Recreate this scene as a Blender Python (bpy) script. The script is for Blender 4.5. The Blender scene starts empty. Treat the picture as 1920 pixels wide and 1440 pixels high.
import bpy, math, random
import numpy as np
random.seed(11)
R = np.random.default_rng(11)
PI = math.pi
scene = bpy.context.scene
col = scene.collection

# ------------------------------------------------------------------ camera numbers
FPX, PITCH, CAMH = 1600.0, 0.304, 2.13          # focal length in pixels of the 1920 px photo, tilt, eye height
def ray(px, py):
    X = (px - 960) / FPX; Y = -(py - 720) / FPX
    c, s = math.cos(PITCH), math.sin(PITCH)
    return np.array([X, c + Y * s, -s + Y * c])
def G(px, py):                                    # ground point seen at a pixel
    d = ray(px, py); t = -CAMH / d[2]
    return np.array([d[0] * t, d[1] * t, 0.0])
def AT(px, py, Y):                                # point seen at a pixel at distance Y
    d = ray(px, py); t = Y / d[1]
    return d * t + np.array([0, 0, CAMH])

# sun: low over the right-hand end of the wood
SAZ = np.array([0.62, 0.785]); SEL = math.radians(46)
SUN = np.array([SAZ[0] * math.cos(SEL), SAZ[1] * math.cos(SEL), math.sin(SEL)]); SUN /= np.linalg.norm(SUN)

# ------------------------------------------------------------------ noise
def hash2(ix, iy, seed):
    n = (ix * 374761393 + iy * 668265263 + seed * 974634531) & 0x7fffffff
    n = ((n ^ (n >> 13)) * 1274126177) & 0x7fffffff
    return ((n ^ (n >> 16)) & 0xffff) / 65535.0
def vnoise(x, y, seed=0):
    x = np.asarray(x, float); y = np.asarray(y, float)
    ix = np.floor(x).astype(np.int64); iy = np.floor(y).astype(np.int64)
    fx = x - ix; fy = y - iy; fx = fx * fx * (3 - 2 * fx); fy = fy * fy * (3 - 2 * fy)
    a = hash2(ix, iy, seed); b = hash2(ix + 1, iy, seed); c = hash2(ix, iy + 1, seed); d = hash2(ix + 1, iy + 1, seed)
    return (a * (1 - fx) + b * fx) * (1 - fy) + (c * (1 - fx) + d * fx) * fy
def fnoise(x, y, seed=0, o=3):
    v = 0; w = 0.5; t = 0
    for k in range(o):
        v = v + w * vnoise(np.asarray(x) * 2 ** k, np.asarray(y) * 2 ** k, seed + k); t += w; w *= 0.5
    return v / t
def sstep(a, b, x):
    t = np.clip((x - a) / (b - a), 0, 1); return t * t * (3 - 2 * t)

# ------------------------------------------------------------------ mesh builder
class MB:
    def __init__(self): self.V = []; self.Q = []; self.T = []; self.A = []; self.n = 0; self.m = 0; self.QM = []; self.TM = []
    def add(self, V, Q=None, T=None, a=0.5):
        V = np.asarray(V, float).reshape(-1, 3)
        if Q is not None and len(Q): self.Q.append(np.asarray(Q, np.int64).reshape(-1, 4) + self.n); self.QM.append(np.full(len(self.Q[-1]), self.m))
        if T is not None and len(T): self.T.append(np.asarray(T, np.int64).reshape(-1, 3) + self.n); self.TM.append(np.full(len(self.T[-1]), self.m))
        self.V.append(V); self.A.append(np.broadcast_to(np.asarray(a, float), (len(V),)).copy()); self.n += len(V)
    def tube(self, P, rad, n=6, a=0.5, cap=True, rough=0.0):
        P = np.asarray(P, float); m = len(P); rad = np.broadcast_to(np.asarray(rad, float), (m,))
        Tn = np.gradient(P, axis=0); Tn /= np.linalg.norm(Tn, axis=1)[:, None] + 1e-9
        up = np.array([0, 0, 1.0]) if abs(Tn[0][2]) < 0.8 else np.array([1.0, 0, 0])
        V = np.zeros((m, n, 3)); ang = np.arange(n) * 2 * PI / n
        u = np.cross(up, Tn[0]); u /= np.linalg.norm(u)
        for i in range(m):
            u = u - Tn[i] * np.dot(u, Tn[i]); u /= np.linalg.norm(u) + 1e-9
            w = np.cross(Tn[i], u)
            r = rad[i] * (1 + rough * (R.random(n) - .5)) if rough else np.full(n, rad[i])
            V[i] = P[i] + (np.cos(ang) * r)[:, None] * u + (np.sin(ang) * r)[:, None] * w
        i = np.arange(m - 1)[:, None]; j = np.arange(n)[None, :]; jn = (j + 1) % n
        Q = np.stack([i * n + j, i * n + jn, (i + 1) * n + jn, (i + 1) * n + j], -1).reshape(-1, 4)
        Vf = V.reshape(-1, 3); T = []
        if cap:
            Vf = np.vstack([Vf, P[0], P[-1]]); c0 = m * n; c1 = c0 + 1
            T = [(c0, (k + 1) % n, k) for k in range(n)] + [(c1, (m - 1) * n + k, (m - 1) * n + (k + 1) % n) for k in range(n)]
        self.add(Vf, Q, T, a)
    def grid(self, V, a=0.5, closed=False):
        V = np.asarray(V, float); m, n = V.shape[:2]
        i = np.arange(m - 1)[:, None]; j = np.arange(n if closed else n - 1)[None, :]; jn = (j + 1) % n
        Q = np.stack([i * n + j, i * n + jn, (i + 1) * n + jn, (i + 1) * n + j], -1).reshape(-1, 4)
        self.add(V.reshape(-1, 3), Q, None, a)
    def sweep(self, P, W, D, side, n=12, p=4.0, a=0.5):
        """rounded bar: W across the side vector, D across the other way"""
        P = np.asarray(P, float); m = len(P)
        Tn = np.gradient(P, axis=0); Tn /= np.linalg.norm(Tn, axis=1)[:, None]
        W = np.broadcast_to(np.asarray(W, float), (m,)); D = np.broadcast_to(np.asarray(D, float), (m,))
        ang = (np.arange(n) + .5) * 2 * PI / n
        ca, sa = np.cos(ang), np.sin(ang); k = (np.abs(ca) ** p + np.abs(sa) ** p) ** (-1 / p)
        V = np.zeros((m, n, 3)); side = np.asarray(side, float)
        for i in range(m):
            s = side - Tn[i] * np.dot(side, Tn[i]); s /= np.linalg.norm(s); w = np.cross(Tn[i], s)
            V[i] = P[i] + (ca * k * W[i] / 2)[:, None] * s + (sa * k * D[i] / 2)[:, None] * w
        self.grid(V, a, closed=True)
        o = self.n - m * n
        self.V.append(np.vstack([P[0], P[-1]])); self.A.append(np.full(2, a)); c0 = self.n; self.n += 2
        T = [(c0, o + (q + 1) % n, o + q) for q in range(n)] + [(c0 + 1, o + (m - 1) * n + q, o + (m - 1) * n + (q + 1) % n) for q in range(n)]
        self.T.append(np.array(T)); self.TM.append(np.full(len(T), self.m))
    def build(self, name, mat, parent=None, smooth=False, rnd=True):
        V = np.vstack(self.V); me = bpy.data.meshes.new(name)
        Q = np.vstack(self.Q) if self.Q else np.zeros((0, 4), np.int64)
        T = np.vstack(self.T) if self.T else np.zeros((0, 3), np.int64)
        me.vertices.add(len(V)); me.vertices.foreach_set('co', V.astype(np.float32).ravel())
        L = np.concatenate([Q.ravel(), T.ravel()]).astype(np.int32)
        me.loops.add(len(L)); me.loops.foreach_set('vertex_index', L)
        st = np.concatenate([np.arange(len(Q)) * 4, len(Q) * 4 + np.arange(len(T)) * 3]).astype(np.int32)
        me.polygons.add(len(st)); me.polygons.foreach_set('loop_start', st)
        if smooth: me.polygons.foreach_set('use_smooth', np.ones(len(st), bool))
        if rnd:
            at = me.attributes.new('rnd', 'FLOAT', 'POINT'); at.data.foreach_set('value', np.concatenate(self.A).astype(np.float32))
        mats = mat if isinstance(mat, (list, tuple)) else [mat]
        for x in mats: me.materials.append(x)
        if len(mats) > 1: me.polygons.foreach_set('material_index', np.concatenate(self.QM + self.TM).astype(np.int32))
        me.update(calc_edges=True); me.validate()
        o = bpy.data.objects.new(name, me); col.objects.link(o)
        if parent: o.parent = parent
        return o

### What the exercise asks
Pick each line holding the word "pixels" out of the listing.

### Response
Recreate this scene as a Blender Python (bpy) script. The script is for Blender 4.5. The Blender scene starts empty. Treat the picture as 1920 pixels wide and 1440 pixels high.
FPX, PITCH, CAMH = 1600.0, 0.304, 2.13          # focal length in pixels of the 1920 px photo, tilt, eye height